You’re going on a cross-country trip. Airplane, train, bus, car, or bike?
Since I have already crossed the country from New Jersey to California by Greyhound bus, I will choose the Armtrak train on returning trip to New Jersey to enjoy the beautiful scenery across the country without being crammed into a flying compartment on air, not being able to move around for hours at a high price. And forget about driving a car, which may sound adventurous but is dangerous.
Dangerous because what if I happen to encounter some vile group of people who have pledged allegiance to their secret creed of violent belief hell-bent on harming fellow human beings as in the movie “End of the Road,” in which the Queen Latifah character and his family on the road to Texas future from California past encounter series of manacing racist strangers. On the contrary, traveling in the company of people, although strangers, provides me some sense of security and relaxation, freed from maneuvering navigation and driving, which sometimes will prevent me from appreciating the pleasure of watching scenery listening to music, the moody sweets of my spirit.

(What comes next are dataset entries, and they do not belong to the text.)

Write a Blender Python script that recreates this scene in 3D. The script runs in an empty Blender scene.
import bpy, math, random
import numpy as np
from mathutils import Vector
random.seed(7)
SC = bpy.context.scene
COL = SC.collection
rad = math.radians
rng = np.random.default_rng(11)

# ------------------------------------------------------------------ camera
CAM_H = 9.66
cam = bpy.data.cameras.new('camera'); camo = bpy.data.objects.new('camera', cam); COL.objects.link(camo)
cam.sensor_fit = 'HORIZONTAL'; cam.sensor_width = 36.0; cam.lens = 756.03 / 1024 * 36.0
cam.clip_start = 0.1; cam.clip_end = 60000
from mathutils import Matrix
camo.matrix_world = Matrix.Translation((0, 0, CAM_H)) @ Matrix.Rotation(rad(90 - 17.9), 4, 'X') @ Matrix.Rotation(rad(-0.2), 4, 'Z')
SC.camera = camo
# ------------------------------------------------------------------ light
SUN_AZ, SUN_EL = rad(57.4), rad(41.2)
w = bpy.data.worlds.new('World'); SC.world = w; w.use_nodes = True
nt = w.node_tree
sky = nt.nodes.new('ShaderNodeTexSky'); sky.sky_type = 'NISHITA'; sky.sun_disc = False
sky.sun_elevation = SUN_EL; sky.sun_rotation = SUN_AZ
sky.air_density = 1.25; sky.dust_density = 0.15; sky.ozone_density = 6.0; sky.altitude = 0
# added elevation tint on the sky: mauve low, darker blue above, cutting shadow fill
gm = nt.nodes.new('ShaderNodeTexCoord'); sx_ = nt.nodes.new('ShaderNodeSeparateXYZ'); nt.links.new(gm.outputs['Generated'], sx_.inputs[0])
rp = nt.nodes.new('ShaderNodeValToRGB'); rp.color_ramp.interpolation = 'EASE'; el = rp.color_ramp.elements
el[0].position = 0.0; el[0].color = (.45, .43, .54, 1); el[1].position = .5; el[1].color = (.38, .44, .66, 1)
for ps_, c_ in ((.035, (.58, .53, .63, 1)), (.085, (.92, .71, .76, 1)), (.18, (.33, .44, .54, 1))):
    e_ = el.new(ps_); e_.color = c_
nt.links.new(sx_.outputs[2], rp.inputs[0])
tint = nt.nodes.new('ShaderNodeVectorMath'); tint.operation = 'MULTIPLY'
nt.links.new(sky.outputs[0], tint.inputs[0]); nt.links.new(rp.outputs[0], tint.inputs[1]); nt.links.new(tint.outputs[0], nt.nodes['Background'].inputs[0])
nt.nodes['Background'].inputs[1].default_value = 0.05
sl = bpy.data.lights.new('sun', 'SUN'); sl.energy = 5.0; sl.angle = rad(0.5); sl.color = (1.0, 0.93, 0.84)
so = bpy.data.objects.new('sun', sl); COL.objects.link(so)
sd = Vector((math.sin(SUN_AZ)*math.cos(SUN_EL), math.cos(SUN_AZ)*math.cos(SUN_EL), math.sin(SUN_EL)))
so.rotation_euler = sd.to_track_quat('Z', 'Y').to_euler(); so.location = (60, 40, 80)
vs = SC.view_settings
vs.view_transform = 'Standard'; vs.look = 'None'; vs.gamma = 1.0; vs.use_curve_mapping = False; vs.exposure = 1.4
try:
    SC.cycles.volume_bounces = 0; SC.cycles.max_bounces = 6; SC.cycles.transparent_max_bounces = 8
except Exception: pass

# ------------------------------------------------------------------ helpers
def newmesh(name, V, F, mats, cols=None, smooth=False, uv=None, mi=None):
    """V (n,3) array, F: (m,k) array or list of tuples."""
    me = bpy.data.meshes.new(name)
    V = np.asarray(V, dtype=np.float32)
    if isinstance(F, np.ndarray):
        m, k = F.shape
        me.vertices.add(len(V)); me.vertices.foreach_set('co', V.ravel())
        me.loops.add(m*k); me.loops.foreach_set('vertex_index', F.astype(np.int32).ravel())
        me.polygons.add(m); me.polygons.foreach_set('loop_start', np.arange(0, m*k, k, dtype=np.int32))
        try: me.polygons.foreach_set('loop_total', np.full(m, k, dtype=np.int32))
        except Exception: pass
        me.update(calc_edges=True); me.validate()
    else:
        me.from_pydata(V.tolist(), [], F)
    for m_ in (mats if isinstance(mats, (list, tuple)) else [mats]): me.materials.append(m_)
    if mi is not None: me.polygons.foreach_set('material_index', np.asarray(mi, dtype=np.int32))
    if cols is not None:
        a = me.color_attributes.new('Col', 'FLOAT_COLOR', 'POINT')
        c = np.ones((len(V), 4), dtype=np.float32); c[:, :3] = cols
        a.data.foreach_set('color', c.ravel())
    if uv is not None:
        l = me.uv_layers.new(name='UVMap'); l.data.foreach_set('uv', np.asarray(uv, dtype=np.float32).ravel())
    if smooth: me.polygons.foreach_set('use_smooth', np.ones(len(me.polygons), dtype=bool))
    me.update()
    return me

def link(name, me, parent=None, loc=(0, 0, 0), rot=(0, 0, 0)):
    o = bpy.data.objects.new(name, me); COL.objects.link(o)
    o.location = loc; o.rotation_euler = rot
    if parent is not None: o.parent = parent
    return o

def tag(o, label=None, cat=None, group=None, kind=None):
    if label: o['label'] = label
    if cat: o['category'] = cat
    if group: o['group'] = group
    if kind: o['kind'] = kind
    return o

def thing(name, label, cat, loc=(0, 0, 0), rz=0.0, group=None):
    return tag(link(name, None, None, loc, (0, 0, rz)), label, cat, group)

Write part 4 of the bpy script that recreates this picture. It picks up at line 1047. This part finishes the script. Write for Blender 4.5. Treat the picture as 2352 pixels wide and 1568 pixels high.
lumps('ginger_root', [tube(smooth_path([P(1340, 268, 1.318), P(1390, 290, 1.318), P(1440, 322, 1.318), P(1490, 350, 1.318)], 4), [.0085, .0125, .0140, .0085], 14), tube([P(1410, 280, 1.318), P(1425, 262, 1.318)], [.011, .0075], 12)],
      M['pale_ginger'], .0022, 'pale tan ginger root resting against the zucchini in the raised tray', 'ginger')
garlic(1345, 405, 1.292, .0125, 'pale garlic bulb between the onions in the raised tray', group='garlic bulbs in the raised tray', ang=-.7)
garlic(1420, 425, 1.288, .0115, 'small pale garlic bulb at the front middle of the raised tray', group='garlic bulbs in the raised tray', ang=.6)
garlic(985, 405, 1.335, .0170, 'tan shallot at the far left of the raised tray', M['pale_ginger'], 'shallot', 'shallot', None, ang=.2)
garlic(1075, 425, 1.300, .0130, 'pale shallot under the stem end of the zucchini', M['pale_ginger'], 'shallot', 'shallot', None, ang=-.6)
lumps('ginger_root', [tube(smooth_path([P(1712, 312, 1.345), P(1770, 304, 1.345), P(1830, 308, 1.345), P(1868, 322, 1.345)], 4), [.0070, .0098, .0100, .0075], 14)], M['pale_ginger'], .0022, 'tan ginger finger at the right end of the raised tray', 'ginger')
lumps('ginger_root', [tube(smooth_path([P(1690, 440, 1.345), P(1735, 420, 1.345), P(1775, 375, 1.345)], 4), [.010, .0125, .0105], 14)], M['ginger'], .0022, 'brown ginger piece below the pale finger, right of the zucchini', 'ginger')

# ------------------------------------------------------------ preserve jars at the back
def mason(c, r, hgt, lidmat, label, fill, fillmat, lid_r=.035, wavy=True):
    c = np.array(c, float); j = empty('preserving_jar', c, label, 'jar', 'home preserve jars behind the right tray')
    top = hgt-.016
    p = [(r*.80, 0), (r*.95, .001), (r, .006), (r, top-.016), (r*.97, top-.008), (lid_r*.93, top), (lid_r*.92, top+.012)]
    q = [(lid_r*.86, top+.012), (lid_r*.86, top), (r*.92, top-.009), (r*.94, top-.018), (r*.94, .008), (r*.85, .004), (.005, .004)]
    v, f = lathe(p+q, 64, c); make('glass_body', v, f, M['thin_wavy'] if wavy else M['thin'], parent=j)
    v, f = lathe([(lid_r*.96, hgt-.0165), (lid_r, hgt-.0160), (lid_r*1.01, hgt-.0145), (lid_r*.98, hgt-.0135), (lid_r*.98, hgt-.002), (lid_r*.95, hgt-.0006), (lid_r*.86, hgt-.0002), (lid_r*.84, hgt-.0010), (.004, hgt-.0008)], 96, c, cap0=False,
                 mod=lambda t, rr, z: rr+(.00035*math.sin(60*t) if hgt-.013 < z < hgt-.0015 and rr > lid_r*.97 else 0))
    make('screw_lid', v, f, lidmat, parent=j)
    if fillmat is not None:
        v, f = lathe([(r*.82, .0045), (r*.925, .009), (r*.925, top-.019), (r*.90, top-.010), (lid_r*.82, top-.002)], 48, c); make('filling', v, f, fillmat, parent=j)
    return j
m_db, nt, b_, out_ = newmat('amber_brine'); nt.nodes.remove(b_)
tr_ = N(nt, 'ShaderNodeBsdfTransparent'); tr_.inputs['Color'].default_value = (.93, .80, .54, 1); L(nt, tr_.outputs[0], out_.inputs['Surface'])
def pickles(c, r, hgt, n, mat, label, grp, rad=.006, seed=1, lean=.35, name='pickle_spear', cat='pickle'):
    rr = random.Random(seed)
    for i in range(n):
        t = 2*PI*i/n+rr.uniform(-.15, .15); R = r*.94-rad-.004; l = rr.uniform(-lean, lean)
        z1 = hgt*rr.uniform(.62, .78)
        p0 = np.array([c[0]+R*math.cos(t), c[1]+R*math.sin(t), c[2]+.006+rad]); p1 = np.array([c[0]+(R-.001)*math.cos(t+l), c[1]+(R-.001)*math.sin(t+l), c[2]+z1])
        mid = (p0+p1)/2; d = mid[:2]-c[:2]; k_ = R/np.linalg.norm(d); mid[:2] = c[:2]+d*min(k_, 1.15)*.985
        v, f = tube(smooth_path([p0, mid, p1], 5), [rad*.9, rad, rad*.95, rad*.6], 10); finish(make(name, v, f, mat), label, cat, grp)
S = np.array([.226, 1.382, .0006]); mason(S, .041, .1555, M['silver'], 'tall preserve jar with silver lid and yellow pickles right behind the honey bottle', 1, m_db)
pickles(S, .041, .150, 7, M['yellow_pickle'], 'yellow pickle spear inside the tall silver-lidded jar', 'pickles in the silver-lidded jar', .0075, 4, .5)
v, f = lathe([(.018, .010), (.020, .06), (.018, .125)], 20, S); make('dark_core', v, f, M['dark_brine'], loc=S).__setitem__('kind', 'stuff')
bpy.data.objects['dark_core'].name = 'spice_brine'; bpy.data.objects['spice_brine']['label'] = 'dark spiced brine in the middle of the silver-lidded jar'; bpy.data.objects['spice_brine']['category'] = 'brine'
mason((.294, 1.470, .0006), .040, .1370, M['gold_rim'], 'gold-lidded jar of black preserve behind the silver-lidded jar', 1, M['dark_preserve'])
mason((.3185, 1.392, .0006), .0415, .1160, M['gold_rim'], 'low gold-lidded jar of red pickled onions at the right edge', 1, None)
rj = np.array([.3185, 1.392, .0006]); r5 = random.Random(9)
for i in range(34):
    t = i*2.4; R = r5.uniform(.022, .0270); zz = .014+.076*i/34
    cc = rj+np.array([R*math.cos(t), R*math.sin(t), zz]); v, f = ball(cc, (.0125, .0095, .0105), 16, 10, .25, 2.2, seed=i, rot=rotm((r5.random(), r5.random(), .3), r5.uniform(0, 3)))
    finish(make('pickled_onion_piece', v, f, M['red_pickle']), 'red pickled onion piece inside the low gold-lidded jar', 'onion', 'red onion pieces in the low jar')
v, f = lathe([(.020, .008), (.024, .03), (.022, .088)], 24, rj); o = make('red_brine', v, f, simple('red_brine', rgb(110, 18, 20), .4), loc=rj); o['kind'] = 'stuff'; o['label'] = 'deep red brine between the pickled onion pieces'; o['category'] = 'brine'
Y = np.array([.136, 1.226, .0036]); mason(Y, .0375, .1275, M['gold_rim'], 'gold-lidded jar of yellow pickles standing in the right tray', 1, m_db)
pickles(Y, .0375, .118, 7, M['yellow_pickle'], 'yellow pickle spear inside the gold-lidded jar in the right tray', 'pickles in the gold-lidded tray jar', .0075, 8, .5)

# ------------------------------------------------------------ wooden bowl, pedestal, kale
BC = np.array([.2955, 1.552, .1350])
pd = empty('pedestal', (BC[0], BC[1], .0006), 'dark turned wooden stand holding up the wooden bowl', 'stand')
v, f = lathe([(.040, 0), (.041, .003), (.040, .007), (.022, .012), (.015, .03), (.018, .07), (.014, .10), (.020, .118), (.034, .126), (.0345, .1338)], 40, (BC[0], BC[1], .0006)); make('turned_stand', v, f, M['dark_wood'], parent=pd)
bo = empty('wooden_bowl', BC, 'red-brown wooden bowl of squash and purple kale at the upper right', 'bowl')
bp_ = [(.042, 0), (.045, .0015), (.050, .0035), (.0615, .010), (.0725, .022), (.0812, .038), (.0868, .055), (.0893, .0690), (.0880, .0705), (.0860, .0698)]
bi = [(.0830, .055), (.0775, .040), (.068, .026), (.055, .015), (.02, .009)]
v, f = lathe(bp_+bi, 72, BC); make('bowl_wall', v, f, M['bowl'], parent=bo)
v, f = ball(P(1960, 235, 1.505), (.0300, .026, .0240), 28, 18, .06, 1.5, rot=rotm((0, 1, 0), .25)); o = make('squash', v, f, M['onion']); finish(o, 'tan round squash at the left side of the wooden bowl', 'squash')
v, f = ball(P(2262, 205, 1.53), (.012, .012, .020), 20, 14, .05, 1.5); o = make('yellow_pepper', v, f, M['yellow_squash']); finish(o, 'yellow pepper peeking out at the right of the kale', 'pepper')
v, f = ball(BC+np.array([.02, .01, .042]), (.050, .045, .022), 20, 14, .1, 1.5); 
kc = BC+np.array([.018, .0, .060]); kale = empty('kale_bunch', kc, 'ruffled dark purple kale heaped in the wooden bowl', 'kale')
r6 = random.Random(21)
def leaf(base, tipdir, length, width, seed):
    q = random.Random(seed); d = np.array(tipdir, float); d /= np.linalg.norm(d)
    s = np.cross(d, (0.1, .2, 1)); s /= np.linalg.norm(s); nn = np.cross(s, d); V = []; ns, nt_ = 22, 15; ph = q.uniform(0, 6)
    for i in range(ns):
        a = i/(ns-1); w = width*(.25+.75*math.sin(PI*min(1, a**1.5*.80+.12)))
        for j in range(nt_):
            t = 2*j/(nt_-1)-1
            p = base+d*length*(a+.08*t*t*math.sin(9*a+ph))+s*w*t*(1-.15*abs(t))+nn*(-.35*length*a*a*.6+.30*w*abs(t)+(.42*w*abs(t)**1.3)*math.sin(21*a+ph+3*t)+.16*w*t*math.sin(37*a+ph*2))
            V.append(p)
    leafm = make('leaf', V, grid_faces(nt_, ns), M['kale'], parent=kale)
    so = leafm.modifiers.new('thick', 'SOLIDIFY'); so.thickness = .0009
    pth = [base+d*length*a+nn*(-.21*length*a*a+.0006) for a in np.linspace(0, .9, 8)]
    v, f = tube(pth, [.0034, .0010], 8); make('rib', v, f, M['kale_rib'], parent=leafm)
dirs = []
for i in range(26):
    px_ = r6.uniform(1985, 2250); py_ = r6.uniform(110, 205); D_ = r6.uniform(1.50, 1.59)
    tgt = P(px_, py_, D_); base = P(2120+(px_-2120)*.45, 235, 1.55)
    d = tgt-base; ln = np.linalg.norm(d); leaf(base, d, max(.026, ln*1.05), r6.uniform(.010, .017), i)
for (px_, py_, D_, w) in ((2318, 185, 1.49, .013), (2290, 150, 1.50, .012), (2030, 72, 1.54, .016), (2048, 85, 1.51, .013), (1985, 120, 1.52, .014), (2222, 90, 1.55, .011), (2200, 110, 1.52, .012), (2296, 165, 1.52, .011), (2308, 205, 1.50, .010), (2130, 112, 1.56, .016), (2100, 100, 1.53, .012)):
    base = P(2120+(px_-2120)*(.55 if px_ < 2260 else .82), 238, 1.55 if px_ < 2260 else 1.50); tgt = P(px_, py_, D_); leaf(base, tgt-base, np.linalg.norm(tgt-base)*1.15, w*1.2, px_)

It was in the same manner that emigrants -not necessarily foreigners but those from the east coast- crossed the continent on oxen-driven wagons as accounted in Horace Greeley’s An Overland Journey from New York to San Francisco in the Summer of 1859 in which the renowned editor of the New York Tribune and once a president hopeful opposite Ulysses Grant. This book inspired me to come to California by bus, which I considered a modern-day equivalent of a wagon. What used to take a good 6 or 8 months for the easterners to arrive at West overland by wagon took me a week to reach California by bus. Notwithstanding any inconvenience in the road trip, it was my version of reenactment of the Oregon Trail in the spirit of frontierwoman to start anew in the Wild West.